Foreign ministers from the European Union’s six founding member nations agreed in Berlin on Saturday that the bloc must allow for more flexibility in the wake of Britain’s decision to leave.
“It is apparent that Europe needs to deliver solutions the people are asking for,” Germany’s Frank-Walter Steinmeier said.
His Belgian and French counterparts sounded less convinced, but the Netherlands’ Bert Koenders — whose government argued in 2013 already that “the time of an ever-closer union in every possible policy area is behind us” — agreed.

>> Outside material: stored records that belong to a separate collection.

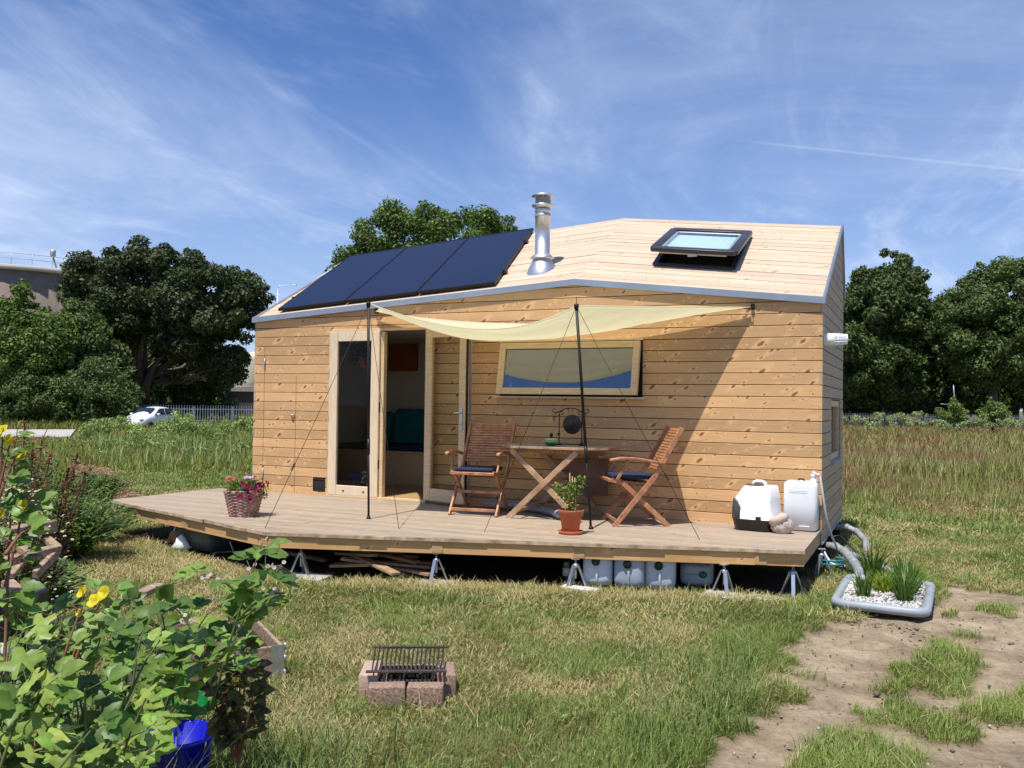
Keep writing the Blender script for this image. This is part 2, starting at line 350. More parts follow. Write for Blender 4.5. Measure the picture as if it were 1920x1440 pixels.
M['fascia'] = plank('fascia_wood', (0.72, 0.44, 0.2), (0.52, 0.28, 0.1), (0.25, 0.09, 0.03), 0.5, 0.0, kx=1.4, knots=0.9, tone=0.1, stain=0.5)
M['fascia2'] = plain('joist_wood', (0.5, 0.3, 0.14), 0.7, var=0.25, scale=4, stretch=(2, 2, 12))
M['decklip'] = plain('deck_board_ends', (0.36, 0.25, 0.15), 0.8, var=0.35, scale=9, c2=(0.5, 0.38, 0.25))
M['oak'] = plain('frame_wood', (0.62, 0.44, 0.24), 0.5, var=0.1, scale=5, stretch=(1, 1, 12), c2=(0.68, 0.5, 0.29))
M['oakh'] = plain('frame_wood_level', (0.62, 0.44, 0.24), 0.5, var=0.1, scale=5, stretch=(1, 12, 12), c2=(0.68, 0.5, 0.29))
M['oakpale'] = plain('frame_wood_pale', (0.70, 0.55, 0.36), 0.5, var=0.07, scale=5, stretch=(6, 1, 1), c2=(0.74, 0.6, 0.42))
M['zinc'] = plain('zinc_trim', (0.42, 0.46, 0.5), 0.38, 0.75, var=0.1, scale=3)
M['black'] = plain('black_backing', (0.02, 0.015, 0.012), 0.9)
M['darkgrey'] = plain('dark_grey_metal', (0.055, 0.055, 0.062), 0.35, 0.4, var=0.1)
M['panel'] = None
M['teak'] = plain('teak_wood', (0.33, 0.14, 0.065), 0.45, var=0.3, scale=7, stretch=(2, 2, 2), c2=(0.45, 0.21, 0.1), bump=0.1)
M['teak2'] = plain('teak_table_wood', (0.36, 0.21, 0.12), 0.5, var=0.25, scale=7, c2=(0.46, 0.29, 0.17), bump=0.1)
M['teakgrey'] = plain('weathered_table_top', (0.34, 0.28, 0.2), 0.7, var=0.25, scale=9, stretch=(1, 8, 1))
M['navy'] = plain('navy_cloth', (0.012, 0.02, 0.055), 0.85, var=0.2, scale=30, bump=0.3, bscale=300)
M['teal'] = plain('teal_cloth', (0.01, 0.16, 0.17), 0.8, var=0.2, scale=9)
M['white_wall'] = plain('white_inner_wall', (0.62, 0.58, 0.5), 0.8, var=0.03)
M['ply'] = plain('plywood', (0.55, 0.36, 0.18), 0.55, var=0.08, scale=4, stretch=(6, 6, 1))
M['innerfloor'] = plain('inner_floor', (0.45, 0.28, 0.13), 0.45, var=0.15, scale=5, stretch=(1, 10, 1))
M['steel'] = plain('galvanised_steel', (0.5, 0.53, 0.56), 0.35, 0.85, var=0.15, scale=14)
M['steeldull'] = plain('dull_steel', (0.42, 0.43, 0.44), 0.5, 0.6, var=0.2, scale=20)
M['chrome'] = plain('stainless_steel', (0.60, 0.61, 0.63), 0.42, 0.85, var=0.06, scale=10)
M['inox'] = plain('handle_steel', (0.6, 0.6, 0.6), 0.25, 1.0, var=0.02)
M['iron'] = plain('black_iron', (0.015, 0.013, 0.012), 0.5, 0.4)
M['gong'] = plain('gong_bronze', (0.045, 0.04, 0.035), 0.4, 0.6, var=0.3, scale=20)
M['white'] = plain('white_plastic', (0.86, 0.87, 0.88), 0.3, var=0.02)
M['blackplastic'] = plain('black_plastic', (0.018, 0.014, 0.014), 0.35, var=0.15)
M['smoke'] = plain('smoked_plastic', (0.07, 0.075, 0.075), 0.2, var=0.05)
M['canister'] = plain('milky_plastic', (0.78, 0.8, 0.8), 0.4, var=0.03, sss=0.3)
M['jerry'] = plain('jerrycan_plastic', (0.56, 0.6, 0.66), 0.42, var=0.1, scale=4, sss=0.15)
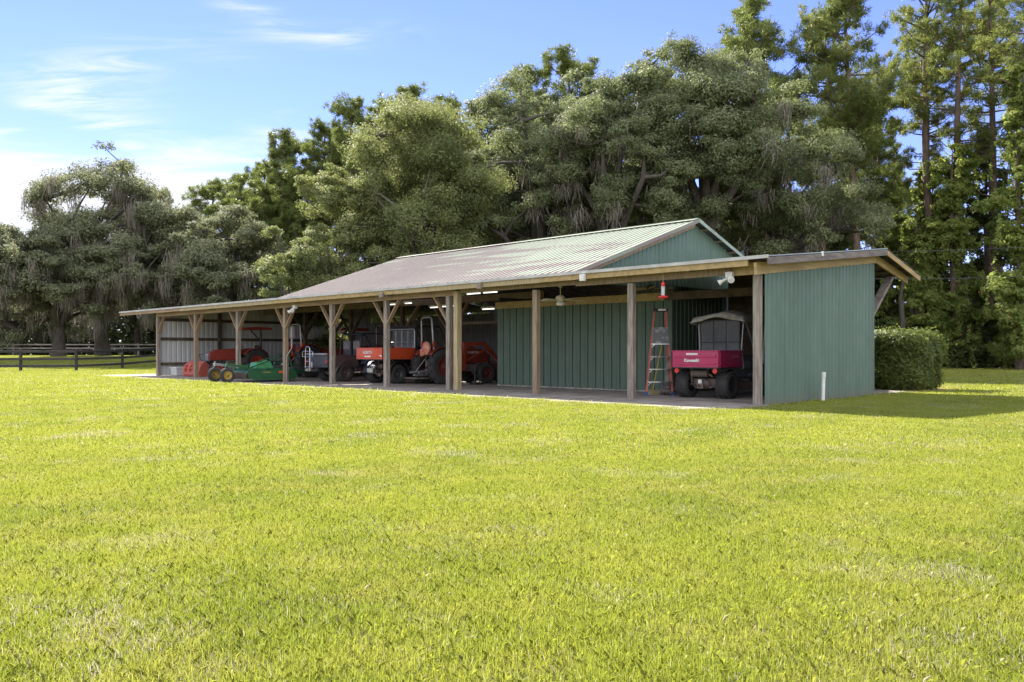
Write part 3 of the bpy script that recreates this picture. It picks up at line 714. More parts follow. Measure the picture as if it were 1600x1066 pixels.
# dark tyre and pale crate in the corner
o = thing('spare_tyre', 'dark worn tyre leaning behind the orange bucket', 'tyre', W(-29.0, .95, .30), -ANG+.5)
wheel(o, (0, 0, .02), .33, .26, .16, black, 12, 1, 'tyre')
o = thing('storage_bin', 'pale grey plastic bin on the slab inside the far end post', 'storage bin', W(-29.9, .75, .012), -ANG)
mb = MB(); mb.box((0, 0, .18), (.62, .5, .36), taper=(1.08, 1.08)); mb.build('tub', galv, o, .02)
MB().box((0, 0, .375), (.72, .58, .04)).build('lid', white, o, .01)
o = thing('push_mower', 'black push mower with upright handle behind the orange bucket', 'push mower', W(-28.4, 1.75, .012), -ANG+.4)
mb = MB(); mb.box((0, 0, .2), (.55, .7, .16), taper=(.85, .85)); mb.build('deck', black, o, .03)
mb = MB(); mb.lathe([(.28, .14), (.45, .14), (.5, .06), (.56, .05), (.56, 0)], axis='z', n=16); mb.build('engine', darkgrey, o)
mb = MB(); mb.tube(rounded([(-.22, -.3, .25), (-.22, -.75, 1.0), (.22, -.75, 1.0), (.22, -.3, .25)], .08), .014, 8); mb.build('handle', black, o)
for x in (-.3, .3):
    for y in (-.28, .28): wheel(o, (x, y, .1), .1, .05, .055, darkgrey, 0, 1 if x > 0 else -1)

# ---------------------------------------------------------------- green rotary mower
o = thing('rotary_mower', 'green tow-behind rotary mower with two yellow-rimmed tail wheels standing out over the slab edge', 'rotary mower', (-10.6, 30.45, .012), heading(.77, .63))
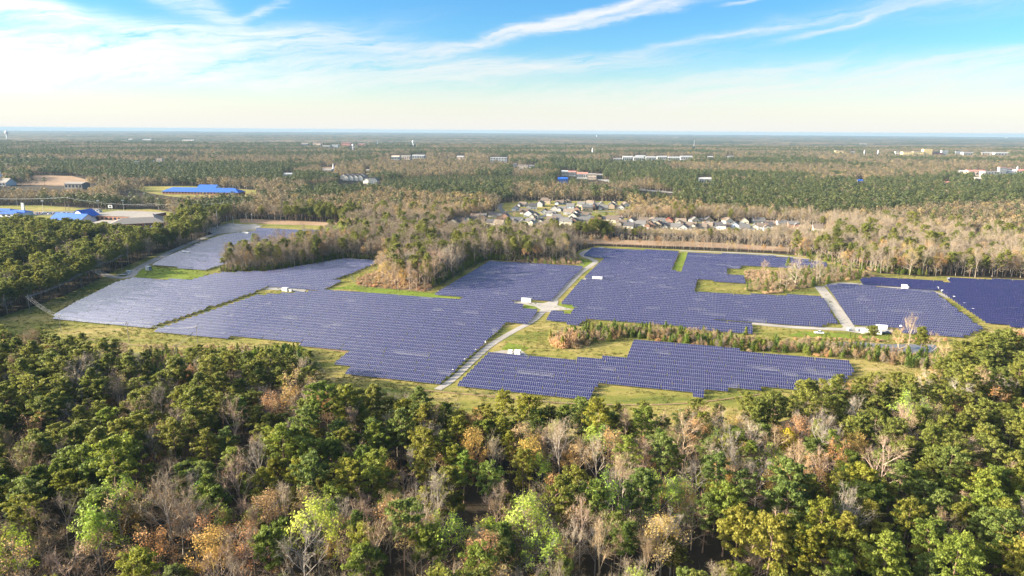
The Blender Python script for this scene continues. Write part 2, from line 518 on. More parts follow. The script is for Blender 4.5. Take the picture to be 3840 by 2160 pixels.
# outline of the open solar field (front edge read from the tree tops, 15 m up)
FRONT = [(4200, 1215), (3840, 1218), (3700, 1235), (3610, 1275), (3560, 1330), (3420, 1405), (3300, 1418), (3130, 1402), (2860, 1462), (2560, 1517), (2209, 1512),
         (2000, 1492), (1700, 1497), (1600, 1478), (1400, 1455), (1290, 1432), (1215, 1425), (1150, 1335), (1000, 1325), (760, 1316), (700, 1335),
         (660, 1400), (600, 1500), (560, 1510), (640, 1390), (670, 1330), (560, 1305), (400, 1290), (250, 1258), (0, 1232), (-250, 1220)]
BACK = [(-250, 1265), (0, 1190), (238, 1110), (373, 1047), (400, 1028), (560, 962), (745, 905), (800, 878), (830, 835), (880, 822), (1215, 842), (1232, 868),
        (1228, 902), (1000, 950), (850, 995), (815, 1020), (1000, 1017), (1290, 968), (1440, 977), (1463, 993), (1400, 1030), (1440, 1070), (1475, 1085), (1594, 1094),
        (1627, 1079), (1780, 990), (1836, 974), (1920, 980), (2160, 985), (2150, 960), (2170, 940), (2240, 922), (2550, 936), (2880, 950), (3050, 963), (3200, 1005),
        (3300, 1025), (3480, 1038), (3560, 1036), (3840, 1048), (4200, 1060)]
FIELD = [(p.x, p.y) for p in (at(x, y, 16.5 if x > 1155 else 5.0 if 700 < x else 3.0 if 555 < x <= 700 else 13.0) for x, y in FRONT)] + ground_poly(BACK, 0.0)
sheet('grass_field', FIELD, 0.06, M['grass'], world_pts=True)

SCHOOL = [(-200, 772), (150, 770), (380, 786), (560, 783), (650, 797), (640, 835), (560, 868), (380, 852), (200, 845), (-200, 832)]
LONGSCHOOL = [(455, 700), (700, 697), (960, 713), (960, 733), (830, 748), (640, 737), (560, 724)]
SANDFIELD = [(110, 657), (270, 660), (370, 684), (250, 697), (30, 693), (130, 675)]
HOUSING = [(1680, 840), (1850, 800), (1880, 762), (1960, 752), (2340, 755), (2380, 785), (2290, 812), (2430, 828), (2850, 838), (3020, 850), (3130, 868), (3080, 880),
           (2700, 874), (2400, 872), (2250, 862), (1960, 856), (1690, 856)]
CORRIDOR = [(2140, 895), (2650, 908), (2960, 928), (2960, 944), (2650, 928), (2150, 912)]
CORRIDOR2 = [(900, 820), (1040, 826), (1270, 836), (1270, 848), (1040, 842), (900, 834)]
sheet('grass_lane', [(690, 1318), (775, 1310), (745, 1390), (672, 1480), (575, 1560), (490, 1545), (600, 1440)], 0.055, M['grass'])
sheet('school_lawn', SCHOOL, 0.05, M['grass'])
sheet('school_field', LONGSCHOOL, 0.05, M['grass'])
sheet('sandy_field', SANDFIELD, 0.05, M['sand'])
sheet('housing_lawn', HOUSING, 0.05, M['grass'])
sheet('cleared_strip', CORRIDOR, 0.08, M['sand'])
sheet('cleared_strip', CORRIDOR2, 0.10, M['sand'])
BRAMBLE = [(1340, 1045), (1400, 1020), (1463, 993), (1500, 1000), (1520, 1060), (1600, 1066), (1628, 1080), (1594, 1094), (1475, 1084), (1334, 1074)]
sheet('bramble_ground', BRAMBLE, 0.12, M['bramble_floor'])
sheet('bramble_ground', [(2790, 1020), (2850, 1012), (2930, 1018), (2960, 1040), (2880, 1062), (2800, 1050)], 0.12, M['bramble_floor'])
sheet('bramble_ground', [(2010, 960), (2150, 962), (2185, 988), (2100, 996), (1900, 984)], 0.12, M['bramble_floor'])
LUSH = [[(1300, 1080), (1400, 1078), (1610, 1098), (1735, 1100), (1724, 1123), (1392, 1104)], [(1330, 1066), (1210, 1088), (1245, 1086), (1400, 1082)],
        [(2100, 1135), (2140, 1140), (2165, 1157), (2120, 1156), (2095, 1147)], [(2080, 1172), (2145, 1166), (2135, 1176)], [(1970, 1142), (2010, 1150), (2028, 1162), (1965, 1156)],
        [(2180, 970), (2225, 985), (2190, 1003), (2170, 1000)], [(2556, 946), (2578, 950), (2555, 1018), (2520, 1015)], [(508, 1022), (560, 1000), (790, 1018), (760, 1040), (700, 1052), (510, 1040)],
        [(1905, 1285), (1990, 1305), (1960, 1318), (1880, 1310)], [(3000, 1245), (3080, 1245), (3230, 1262), (3350, 1262), (3330, 1275), (3100, 1266), (2950, 1262)]]
for k, pl in enumerate(LUSH): sheet('lush_grass_patch', pl, 0.14 + 0.004 * k, M['lush_grass'])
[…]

Theirs is the right instinct. There may be a temptation in the Mediterranean bloc, specifically in France, Italy and Spain, to see Britain’s exit as an opportunity to press forward with political union. But all that would do in the short term is aggravate Euroskepticism in countries like Austria, Finland, the Netherlands and indeed France itself.
Multispeed Europe
My hope was that Britain would stay in and the semi-detached status David Cameron had negotiated for his country would pave the way to a two- or multispeed Europe in which countries could opt in and out of integration schemes.
The British Isles are already outside the Schengen free-travel area, which makes sense geographically; Denmark is exempt from joining the euro; some countries are pooling their defense acquisitions, others are working together closely on cross-border policing.
Leaders from Angela Merkel to Nicolas Sarkozy have publicly endorsed this concept, although they might see it as a way to deepen integration in the eurozone while leaving non-euro countries, like Denmark, Poland and Sweden, on the outside.
That would be the wrong approach. The idea is to give countries more autonomy, to do away with one-size-fits-all and work together where it makes practical sense.
If Britain’s choice to leave gives way to such flexibility, it might not be the beginning of the end of the European dream but the start of something new and more durable.